Believing that art should convey emotion, and driven to instill his work with his own presence, van Gogh invested this drawing with his own excitement at spring’s revitalizing influence on him after several years in hectic, urbanized Paris. That an artist sought to be so personal, so revelatory through his art was highly unconventional and controversial at the time. Van Gogh’s increasing emotional and psychological instability—1888 ended with the famous incident of his slicing off part of his ear—scandalized society.

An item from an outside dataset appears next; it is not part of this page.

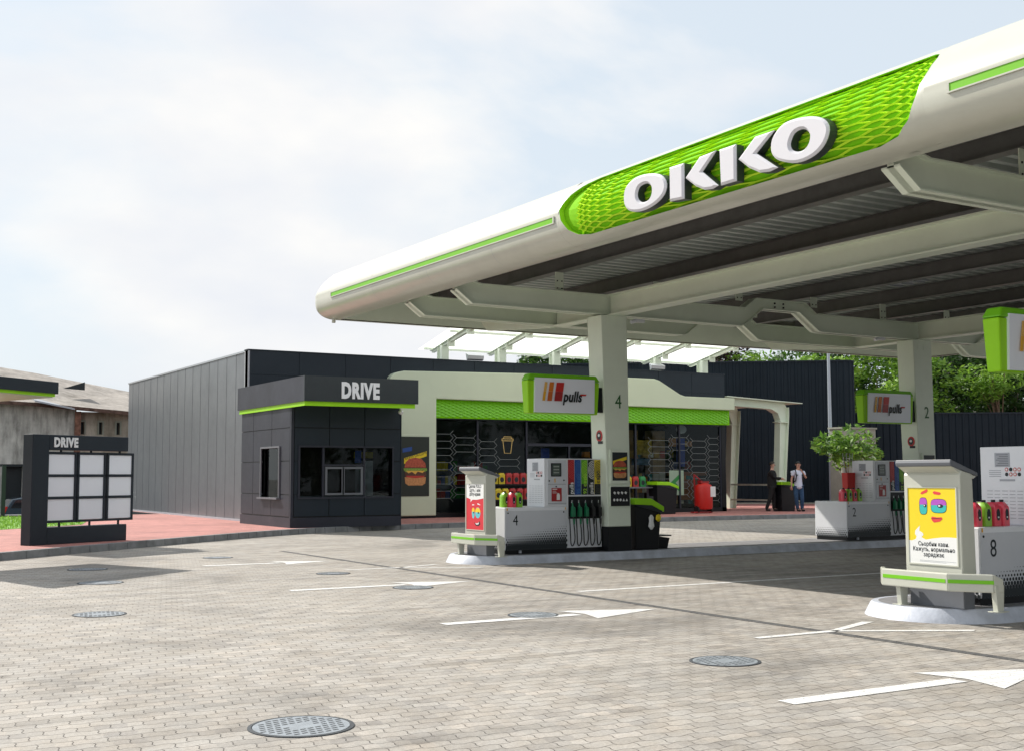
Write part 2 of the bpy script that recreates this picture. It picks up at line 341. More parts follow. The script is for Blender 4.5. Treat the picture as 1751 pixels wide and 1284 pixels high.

Henri de Toulouse-Lautrec frequently defended van Gogh from such criticisms. The aristocratic Lautrec himself scandalized society with his brazen flouting of social conventions. He lived an openly Bohemian life in the Montmatre district of Paris. He enjoyed the modern pleasures of living in urban Paris. He consorted with actresses, dancers, shop girls, and prostitutes.

Six prints by Lautrec examine his embrace of modern urban culture and the opportunities it afforded an artist. Lautrec was one of the first to exploit the new medium of advertising prints. Before the advent of paper confetti, promoted in Lautrec’s bright advertisement from 1894, celebrants threw seeds and grains. The poster’s bright colors, diagonal perspective, and cropped figures derive from Japanese prints.

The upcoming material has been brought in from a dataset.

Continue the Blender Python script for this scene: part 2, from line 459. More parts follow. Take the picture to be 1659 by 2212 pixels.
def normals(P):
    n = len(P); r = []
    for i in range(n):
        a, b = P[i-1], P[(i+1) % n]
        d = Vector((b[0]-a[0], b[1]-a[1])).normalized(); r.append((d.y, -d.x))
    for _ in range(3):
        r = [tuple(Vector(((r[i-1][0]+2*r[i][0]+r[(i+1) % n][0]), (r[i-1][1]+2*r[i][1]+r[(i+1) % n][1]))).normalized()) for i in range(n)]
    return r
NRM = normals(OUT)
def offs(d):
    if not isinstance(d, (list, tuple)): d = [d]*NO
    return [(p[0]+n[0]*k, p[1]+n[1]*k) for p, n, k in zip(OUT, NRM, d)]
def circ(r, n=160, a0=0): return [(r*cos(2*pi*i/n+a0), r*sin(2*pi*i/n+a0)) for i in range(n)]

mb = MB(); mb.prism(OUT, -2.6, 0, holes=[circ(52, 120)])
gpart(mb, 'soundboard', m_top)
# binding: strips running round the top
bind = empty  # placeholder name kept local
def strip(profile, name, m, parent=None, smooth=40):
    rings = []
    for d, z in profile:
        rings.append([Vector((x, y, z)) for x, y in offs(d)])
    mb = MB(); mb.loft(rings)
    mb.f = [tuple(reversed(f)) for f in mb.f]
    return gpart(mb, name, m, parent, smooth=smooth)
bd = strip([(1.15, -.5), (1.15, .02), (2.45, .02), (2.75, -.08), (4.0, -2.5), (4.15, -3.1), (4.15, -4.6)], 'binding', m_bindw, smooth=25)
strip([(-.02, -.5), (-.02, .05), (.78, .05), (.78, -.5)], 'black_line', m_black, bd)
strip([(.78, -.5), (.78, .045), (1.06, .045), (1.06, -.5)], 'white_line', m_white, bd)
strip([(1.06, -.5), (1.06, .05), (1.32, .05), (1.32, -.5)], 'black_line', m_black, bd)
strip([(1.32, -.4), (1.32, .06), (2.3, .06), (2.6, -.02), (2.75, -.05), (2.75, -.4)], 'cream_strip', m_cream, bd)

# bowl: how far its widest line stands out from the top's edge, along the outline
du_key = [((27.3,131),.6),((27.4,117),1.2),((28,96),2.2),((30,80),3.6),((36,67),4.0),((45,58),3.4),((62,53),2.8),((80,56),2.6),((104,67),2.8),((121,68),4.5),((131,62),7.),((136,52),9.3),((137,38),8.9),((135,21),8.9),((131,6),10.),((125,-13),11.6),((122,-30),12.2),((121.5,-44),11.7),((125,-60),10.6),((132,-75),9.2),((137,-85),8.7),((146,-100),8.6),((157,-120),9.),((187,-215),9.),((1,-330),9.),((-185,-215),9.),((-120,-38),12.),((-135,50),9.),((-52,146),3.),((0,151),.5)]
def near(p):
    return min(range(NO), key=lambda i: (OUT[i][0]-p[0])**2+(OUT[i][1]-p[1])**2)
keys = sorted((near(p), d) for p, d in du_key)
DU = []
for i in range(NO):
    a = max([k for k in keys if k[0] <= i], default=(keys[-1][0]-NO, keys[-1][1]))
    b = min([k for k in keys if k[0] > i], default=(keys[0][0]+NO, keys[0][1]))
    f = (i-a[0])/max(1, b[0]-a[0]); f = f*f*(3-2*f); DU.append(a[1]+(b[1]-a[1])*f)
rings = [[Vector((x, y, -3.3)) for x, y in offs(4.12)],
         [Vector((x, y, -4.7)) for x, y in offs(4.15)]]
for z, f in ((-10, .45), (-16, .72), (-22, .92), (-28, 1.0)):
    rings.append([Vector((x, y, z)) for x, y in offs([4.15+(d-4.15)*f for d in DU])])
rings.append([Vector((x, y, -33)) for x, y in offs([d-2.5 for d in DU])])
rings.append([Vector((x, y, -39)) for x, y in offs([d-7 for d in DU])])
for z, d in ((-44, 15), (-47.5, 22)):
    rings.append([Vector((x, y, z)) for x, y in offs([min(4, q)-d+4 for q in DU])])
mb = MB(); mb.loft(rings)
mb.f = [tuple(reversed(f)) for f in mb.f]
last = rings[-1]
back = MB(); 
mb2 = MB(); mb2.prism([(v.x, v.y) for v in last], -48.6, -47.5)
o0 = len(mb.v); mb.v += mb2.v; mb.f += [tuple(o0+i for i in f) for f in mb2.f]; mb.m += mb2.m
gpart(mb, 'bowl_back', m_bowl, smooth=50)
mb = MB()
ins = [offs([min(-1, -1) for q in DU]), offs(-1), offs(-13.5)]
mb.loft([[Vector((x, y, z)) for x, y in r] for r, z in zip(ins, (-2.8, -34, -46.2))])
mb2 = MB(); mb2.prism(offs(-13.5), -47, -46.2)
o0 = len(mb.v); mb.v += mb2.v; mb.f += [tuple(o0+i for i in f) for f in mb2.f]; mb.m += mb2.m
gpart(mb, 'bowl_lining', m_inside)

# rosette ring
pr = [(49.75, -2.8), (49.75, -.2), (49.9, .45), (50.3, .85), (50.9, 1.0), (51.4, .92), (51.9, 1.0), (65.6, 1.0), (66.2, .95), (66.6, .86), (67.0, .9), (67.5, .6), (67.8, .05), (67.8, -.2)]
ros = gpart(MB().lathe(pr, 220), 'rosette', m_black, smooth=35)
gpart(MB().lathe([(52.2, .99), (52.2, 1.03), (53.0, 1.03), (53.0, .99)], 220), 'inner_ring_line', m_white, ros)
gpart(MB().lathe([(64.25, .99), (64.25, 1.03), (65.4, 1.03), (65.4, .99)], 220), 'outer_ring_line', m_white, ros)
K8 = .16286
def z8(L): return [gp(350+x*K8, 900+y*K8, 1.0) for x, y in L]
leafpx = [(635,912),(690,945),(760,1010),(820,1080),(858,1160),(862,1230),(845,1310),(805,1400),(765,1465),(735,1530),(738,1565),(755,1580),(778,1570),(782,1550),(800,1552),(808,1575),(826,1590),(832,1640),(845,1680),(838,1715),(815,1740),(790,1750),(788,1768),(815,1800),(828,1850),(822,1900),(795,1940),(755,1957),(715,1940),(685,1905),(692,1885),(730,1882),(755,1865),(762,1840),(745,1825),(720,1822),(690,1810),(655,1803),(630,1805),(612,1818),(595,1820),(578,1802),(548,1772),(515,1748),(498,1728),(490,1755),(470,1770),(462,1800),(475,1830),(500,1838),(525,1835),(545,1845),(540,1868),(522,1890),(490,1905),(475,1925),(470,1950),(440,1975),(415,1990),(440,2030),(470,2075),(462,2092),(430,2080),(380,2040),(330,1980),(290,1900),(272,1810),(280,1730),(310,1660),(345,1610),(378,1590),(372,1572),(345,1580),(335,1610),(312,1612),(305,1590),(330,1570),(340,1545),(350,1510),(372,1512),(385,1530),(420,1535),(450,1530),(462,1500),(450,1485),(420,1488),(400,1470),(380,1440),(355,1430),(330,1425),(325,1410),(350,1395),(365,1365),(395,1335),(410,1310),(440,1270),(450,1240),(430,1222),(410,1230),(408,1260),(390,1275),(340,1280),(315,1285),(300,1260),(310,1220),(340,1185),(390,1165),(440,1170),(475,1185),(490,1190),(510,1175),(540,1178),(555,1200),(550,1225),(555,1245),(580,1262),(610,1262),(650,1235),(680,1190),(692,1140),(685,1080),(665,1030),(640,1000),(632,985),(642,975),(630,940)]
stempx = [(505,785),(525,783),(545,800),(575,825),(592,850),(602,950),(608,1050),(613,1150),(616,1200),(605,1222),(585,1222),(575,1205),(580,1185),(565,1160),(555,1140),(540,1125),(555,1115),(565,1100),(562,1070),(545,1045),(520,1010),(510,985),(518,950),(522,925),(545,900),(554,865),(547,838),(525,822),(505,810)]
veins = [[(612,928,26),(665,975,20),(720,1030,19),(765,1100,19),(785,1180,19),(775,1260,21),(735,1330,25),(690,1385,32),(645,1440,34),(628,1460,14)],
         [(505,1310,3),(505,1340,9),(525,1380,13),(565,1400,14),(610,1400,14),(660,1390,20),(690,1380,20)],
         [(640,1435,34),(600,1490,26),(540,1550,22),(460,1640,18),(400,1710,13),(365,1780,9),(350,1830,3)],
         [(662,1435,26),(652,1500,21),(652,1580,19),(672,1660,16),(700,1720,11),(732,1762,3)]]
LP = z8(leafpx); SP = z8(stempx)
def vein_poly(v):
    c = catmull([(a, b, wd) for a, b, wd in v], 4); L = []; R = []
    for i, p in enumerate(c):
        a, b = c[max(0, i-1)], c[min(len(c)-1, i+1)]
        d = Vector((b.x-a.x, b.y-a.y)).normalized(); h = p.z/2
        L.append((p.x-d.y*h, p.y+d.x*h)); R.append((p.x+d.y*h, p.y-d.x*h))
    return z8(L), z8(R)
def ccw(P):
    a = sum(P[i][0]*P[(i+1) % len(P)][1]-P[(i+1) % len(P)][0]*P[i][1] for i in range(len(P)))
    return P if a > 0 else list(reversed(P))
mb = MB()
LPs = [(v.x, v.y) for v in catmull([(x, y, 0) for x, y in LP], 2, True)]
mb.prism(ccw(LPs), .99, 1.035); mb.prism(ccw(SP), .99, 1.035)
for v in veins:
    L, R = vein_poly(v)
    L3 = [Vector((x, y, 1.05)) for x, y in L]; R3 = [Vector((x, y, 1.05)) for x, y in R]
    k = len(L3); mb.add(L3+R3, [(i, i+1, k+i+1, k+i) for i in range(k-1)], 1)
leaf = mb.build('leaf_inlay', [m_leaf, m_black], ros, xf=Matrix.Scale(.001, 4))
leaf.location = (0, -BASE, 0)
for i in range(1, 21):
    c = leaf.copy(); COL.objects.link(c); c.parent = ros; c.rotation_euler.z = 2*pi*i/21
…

Social norms were under pressure. In particular, women gained greater independence and freedom. Working-class girls found jobs away from parental control in shops, where they caught the eye of wealthy men, as Lautrec records in the cover for sheet music entitled La Petite Trottin (The Dressmaker’s Little Errand Girl). Female actresses became well-known personalities in their own right as recorded in several prints in the exhibition depicting Louise Balthy and Yvette Guilbert, both friends of Lautrec.

The exhibition is timed to coincide with the Adirondack Film Festival, which takes place at venues throughout downtown Glens Falls the weekend of October 20. A fully painted animated feature, Loving Vincent, will be screened at 10:30 am and 2:30 pm Saturday, October 21, in The Hyde's Froehlich Auditorium. Each showing includes a question-and-answer session with Ryan Chapman, one of the film's artists.